The badges are stored in bins beside the assembly line. When a truck enters the final assembly area, a red light on top of the bin containing the appropriate badges for that truck comes on. A worker then retrieves a badge from that bin and places it on the truck.

The truck then moves to the robotic verification station. As the vehicle enters this station, a bar code containing information about the truck's configuration is scanned, and that information is transferred to the software program that workers use to operate the robot workcell. The cell-control program then instructs the robot to verify that the truck has the correct badge. To do this, the robot moves the vision system's camera above the badge. The camera takes a picture of the badge and transfers it to the vision system's software program, which compares the picture to an already-verified image of the correct badge that is stored in a database.

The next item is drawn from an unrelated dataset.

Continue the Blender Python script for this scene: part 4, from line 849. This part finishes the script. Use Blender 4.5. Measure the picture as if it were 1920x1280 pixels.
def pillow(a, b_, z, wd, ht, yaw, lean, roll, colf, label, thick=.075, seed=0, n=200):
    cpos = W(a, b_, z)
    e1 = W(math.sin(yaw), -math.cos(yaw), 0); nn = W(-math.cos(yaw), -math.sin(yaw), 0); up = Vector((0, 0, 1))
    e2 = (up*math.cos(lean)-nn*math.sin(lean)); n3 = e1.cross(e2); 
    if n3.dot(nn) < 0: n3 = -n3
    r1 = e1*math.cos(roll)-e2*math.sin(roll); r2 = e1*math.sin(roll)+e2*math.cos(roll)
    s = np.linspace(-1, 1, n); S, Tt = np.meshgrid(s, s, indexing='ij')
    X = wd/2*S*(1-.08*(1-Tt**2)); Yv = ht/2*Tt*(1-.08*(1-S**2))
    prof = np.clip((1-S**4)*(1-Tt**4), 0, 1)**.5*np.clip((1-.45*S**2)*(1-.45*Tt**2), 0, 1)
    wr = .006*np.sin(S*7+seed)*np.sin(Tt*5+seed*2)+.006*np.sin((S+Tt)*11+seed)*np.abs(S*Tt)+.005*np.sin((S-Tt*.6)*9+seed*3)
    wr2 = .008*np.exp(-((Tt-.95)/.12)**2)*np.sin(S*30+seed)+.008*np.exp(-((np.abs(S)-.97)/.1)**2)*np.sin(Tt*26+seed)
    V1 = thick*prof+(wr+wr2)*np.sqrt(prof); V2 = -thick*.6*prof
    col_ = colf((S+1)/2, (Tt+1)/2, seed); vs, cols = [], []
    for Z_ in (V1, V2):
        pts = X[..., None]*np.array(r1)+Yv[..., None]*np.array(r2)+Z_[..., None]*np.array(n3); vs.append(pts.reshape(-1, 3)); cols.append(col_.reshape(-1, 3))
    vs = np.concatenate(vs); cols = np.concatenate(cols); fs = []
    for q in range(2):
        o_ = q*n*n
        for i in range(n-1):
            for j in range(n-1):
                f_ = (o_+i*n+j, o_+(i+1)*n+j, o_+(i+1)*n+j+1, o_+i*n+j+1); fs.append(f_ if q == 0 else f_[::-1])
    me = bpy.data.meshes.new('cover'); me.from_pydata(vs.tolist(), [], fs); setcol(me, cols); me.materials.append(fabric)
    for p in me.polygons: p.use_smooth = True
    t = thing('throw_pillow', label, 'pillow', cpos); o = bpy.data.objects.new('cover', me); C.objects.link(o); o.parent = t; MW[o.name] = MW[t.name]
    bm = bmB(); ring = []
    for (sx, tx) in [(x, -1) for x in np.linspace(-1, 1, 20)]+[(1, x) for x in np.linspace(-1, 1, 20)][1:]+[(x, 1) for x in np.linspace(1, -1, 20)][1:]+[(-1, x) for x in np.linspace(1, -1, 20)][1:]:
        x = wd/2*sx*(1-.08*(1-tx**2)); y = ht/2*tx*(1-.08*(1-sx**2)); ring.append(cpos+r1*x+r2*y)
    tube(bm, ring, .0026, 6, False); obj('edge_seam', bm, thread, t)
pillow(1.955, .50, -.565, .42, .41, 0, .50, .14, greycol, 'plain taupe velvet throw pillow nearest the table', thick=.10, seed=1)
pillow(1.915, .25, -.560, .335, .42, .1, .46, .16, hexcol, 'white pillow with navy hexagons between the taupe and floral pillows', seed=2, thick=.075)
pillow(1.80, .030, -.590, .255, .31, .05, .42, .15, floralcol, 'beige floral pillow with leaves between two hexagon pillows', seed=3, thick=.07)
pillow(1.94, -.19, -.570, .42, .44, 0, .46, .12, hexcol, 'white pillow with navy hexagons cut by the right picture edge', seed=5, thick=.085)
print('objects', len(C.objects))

If it is not the correct badge, a message is sent to the worker operating the cell. The worker enters this information into the plant's quality system, and sends the truck back to the beginning of the final assembly area, where the verification process starts again. If the truck has the correct badge, the worker releases it from final assembly and enters that fact into the quality system.

This system was initially installed for a six-month pilot program that involved checking badges on only one side of the truck. The system is now ready to begin inspecting all badges on all trucks, says Frank Maslar, a Ford automation technology specialist.

Masler says that the system will save Ford money by eliminating the need to send trucks back through the line for new badges, but he declines to be specific on the savings. Suffice it to say, Masler notes, "if it wasn't cost-effective, we wouldn't be doing it."